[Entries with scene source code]

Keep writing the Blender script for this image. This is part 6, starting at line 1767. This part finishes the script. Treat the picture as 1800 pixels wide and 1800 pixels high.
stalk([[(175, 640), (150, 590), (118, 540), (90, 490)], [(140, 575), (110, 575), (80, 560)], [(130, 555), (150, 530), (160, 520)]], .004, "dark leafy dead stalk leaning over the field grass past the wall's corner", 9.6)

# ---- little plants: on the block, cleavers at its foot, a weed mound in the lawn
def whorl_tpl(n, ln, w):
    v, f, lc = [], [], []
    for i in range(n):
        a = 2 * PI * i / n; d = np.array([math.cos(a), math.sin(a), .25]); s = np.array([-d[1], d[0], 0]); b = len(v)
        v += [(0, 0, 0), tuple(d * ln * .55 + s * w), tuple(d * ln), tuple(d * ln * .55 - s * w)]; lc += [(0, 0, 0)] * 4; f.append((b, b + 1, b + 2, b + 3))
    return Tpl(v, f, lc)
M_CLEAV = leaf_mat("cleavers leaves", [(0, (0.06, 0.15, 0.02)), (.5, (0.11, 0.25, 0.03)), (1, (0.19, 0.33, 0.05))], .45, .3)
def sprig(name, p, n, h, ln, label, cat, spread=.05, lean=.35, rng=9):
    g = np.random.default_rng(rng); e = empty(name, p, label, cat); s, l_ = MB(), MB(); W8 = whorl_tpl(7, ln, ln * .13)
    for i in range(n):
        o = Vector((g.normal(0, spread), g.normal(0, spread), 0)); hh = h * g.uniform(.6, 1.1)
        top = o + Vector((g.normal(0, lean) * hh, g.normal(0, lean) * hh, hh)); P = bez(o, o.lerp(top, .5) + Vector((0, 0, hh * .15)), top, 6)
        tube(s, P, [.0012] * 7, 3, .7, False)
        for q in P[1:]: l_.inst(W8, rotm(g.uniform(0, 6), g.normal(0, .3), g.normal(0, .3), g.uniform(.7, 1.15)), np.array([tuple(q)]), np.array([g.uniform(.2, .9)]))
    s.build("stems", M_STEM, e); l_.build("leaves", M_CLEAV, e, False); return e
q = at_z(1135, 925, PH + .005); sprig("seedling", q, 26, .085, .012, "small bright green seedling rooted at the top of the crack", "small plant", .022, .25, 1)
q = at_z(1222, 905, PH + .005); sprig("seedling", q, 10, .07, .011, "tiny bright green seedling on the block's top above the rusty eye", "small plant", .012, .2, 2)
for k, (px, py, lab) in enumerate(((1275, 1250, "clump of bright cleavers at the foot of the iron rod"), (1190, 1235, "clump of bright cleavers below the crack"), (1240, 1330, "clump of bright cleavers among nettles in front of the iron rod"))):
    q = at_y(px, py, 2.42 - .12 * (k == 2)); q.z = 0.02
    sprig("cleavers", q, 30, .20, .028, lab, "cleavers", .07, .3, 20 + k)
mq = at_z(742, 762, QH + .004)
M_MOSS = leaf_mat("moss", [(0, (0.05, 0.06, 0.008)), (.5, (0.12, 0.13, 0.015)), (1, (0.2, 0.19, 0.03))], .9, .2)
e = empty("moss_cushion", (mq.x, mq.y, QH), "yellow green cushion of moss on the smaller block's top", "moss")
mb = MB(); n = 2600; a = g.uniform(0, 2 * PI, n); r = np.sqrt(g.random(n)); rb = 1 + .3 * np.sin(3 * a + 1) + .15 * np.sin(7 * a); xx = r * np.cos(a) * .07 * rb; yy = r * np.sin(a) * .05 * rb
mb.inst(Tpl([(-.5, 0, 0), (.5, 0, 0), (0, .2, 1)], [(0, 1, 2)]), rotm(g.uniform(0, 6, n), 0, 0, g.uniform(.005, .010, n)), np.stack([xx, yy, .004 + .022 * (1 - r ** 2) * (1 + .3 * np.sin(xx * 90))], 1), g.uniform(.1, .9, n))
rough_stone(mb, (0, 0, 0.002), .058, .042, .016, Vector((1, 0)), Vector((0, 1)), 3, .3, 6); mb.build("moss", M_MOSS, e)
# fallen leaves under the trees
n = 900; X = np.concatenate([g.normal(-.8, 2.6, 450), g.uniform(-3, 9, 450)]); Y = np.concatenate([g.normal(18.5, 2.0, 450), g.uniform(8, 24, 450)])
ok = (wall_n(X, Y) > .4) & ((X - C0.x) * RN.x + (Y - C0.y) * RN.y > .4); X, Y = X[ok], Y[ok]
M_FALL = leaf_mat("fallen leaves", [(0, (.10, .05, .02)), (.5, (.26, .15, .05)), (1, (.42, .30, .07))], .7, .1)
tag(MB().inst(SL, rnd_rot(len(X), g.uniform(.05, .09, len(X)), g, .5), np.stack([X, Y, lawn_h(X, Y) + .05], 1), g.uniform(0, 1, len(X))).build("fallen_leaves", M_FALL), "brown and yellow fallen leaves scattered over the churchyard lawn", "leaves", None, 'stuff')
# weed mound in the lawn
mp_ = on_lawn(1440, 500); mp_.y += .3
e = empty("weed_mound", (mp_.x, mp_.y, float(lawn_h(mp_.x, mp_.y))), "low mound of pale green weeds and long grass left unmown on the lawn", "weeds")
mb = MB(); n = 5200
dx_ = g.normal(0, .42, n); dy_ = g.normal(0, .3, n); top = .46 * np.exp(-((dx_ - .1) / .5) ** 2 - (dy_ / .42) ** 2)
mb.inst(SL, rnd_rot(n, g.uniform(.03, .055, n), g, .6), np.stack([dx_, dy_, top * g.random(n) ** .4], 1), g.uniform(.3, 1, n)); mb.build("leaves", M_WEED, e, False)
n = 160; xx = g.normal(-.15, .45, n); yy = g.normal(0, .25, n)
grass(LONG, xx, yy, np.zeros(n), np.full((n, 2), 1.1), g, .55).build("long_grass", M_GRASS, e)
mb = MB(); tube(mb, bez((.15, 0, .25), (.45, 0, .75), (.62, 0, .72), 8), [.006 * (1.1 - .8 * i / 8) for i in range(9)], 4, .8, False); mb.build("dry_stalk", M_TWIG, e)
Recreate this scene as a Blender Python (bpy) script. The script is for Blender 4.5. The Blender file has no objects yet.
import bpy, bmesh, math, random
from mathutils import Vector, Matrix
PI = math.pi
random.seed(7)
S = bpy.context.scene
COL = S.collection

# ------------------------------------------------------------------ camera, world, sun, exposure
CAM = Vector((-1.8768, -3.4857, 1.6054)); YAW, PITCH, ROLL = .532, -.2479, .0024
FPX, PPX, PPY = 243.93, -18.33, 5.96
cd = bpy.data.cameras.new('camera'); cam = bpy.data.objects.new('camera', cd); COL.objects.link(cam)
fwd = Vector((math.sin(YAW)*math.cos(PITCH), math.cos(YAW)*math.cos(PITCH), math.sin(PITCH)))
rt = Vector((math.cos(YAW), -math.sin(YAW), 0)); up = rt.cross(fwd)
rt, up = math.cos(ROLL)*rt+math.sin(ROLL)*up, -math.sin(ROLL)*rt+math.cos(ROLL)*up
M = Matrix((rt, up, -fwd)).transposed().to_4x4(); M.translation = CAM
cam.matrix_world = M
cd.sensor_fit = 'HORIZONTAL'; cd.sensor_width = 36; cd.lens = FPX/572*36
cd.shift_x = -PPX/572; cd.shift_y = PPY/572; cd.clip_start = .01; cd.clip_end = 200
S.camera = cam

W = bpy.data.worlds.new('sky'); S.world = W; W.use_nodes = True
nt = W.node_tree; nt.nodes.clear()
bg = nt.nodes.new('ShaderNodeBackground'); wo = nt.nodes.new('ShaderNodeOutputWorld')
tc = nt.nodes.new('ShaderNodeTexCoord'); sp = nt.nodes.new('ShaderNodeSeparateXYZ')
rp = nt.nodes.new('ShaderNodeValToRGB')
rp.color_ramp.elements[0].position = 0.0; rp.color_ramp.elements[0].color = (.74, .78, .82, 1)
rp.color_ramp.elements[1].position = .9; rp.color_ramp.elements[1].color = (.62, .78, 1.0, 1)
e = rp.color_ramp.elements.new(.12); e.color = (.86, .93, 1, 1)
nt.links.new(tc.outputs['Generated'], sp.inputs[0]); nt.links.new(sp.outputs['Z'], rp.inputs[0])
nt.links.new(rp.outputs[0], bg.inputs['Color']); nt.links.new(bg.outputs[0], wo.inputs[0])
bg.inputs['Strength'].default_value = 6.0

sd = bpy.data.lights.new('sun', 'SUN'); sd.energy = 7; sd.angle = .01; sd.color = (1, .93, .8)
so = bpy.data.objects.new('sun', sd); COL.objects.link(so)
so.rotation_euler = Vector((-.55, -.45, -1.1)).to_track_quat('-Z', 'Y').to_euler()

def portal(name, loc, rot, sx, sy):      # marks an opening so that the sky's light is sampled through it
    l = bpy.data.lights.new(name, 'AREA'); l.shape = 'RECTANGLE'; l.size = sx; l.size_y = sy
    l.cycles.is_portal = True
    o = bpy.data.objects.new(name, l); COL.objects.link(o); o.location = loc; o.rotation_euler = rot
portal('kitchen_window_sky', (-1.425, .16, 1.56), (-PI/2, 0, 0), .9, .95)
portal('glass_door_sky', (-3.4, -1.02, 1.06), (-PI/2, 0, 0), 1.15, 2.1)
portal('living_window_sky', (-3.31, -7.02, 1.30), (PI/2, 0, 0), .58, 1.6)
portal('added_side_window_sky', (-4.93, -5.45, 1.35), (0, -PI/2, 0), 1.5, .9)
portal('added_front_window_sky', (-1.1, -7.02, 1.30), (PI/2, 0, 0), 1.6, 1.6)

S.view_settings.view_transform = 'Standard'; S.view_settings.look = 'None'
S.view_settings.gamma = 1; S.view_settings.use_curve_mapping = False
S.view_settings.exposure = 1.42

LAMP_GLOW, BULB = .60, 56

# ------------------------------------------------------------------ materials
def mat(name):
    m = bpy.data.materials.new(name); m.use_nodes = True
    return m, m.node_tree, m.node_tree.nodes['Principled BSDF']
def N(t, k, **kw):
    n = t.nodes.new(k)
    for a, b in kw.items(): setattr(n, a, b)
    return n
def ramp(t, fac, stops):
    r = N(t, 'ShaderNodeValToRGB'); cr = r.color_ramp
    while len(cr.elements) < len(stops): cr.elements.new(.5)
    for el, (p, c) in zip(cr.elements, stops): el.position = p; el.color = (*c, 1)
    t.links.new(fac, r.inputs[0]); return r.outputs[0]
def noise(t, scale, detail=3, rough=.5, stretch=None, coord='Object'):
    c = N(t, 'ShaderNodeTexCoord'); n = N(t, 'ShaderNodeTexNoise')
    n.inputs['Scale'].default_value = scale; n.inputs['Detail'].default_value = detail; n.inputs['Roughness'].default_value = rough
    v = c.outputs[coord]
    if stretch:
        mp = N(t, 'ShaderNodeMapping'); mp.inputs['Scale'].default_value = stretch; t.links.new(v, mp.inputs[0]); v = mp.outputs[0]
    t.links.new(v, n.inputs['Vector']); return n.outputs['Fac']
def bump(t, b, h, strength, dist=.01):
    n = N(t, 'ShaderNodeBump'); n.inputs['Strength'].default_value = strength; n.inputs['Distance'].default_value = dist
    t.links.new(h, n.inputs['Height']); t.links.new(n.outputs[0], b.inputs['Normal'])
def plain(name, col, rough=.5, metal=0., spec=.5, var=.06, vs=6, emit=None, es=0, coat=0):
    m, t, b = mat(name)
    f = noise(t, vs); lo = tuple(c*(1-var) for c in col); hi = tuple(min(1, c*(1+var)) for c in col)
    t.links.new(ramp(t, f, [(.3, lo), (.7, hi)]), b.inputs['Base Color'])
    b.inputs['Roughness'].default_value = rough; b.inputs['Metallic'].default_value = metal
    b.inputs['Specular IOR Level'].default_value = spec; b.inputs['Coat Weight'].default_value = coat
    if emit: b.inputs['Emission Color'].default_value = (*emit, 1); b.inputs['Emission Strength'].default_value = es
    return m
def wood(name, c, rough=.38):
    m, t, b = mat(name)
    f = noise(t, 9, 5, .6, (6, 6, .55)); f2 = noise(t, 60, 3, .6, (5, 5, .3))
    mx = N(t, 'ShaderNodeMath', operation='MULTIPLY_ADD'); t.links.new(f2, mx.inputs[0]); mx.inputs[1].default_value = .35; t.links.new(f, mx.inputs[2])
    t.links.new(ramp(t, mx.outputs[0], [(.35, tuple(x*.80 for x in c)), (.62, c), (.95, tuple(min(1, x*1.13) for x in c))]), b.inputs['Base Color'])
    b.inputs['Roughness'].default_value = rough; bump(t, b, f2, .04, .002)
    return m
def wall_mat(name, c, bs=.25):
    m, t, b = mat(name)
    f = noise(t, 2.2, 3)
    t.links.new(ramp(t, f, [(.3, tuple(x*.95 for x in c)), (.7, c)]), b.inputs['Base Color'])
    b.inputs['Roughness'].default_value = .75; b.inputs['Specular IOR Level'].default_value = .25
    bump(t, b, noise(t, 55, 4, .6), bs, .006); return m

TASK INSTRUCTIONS
Starting at the first line of the data above, please restate word for word every line up to and including the one that holds "leafy dead stalk", and add nothing else.

EXERCISE RESULT
Keep writing the Blender script for this image. This is part 6, starting at line 1767. This part finishes the script. Treat the picture as 1800 pixels wide and 1800 pixels high.
stalk([[(175, 640), (150, 590), (118, 540), (90, 490)], [(140, 575), (110, 575), (80, 560)], [(130, 555), (150, 530), (160, 520)]], .004, "dark leafy dead stalk leaning over the field grass past the wall's corner", 9.6)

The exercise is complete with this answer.